Former US President Barack Obama awarded Lin the 2009 National Medal of Arts for her outstanding achievements as an architect, artist and environmentalist, the highest official honor bestowed on an artist in the United States. Lin also serves as a trustee of Yale University and was inducted into the National Women's Hall of Fame in 2005, along with Hillary Clinton.

Her work on the Vietnam Veterans Memorial (2006) brought a spiritual shock to me: 

The smooth and flawless surface of the black granite from Bangalore, India, clearly maps out each of the figures facing it. In the midst of the scar that Maya Lin has cut for the earth that will never heal, the living and the dead reunite in the hidden space created by these two walls. They walk side by side through the passage that slopes underground, slipping into a period of time that is difficult to recall but must be remembered. When they come out and return to the ground, the journey is accomplished - the dead are gone and the living are reborn.

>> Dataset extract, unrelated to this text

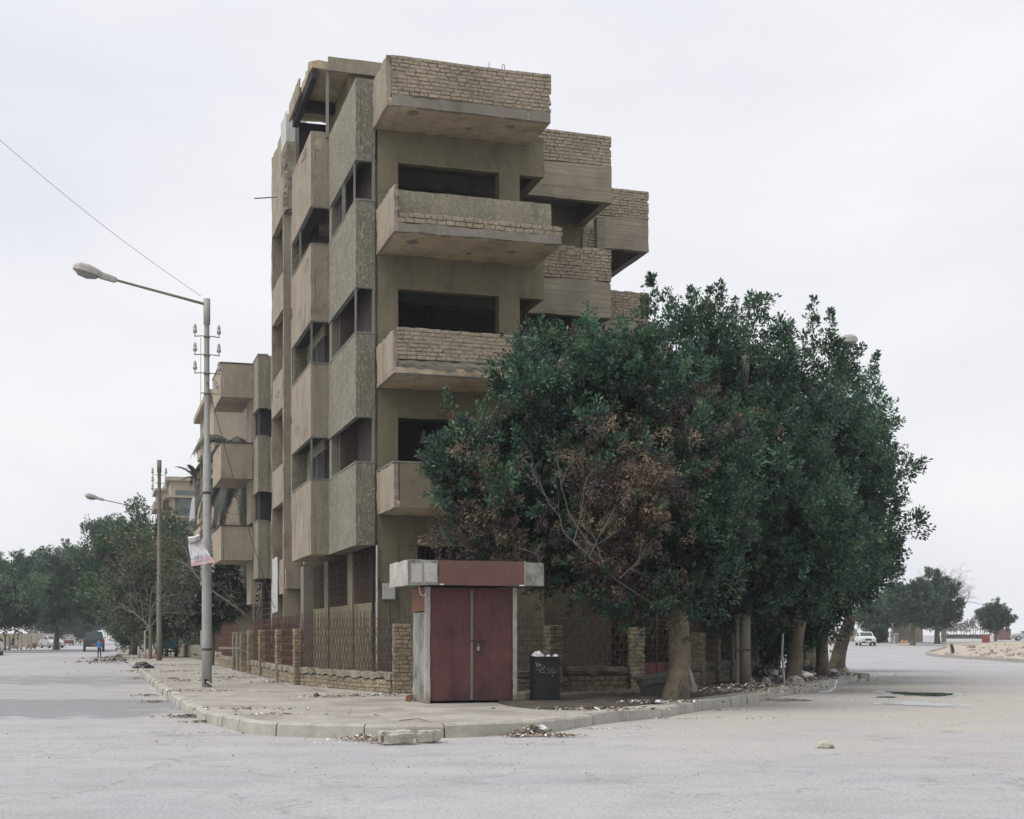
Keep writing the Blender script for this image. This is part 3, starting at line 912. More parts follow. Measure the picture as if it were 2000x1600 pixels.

The Vietnam Veterans Memorial is still an extraordinary and touching piece of work today that warns people of the terrible price paid for war. It is a tranquil space that allows people to deeply contemplate. The work made me consider that the design on the earth is not just a result, but a process. It demonstrates to me that the art of landscape architecture knows no borders, regardless of the color and race of the human beings, it’s more about humanism.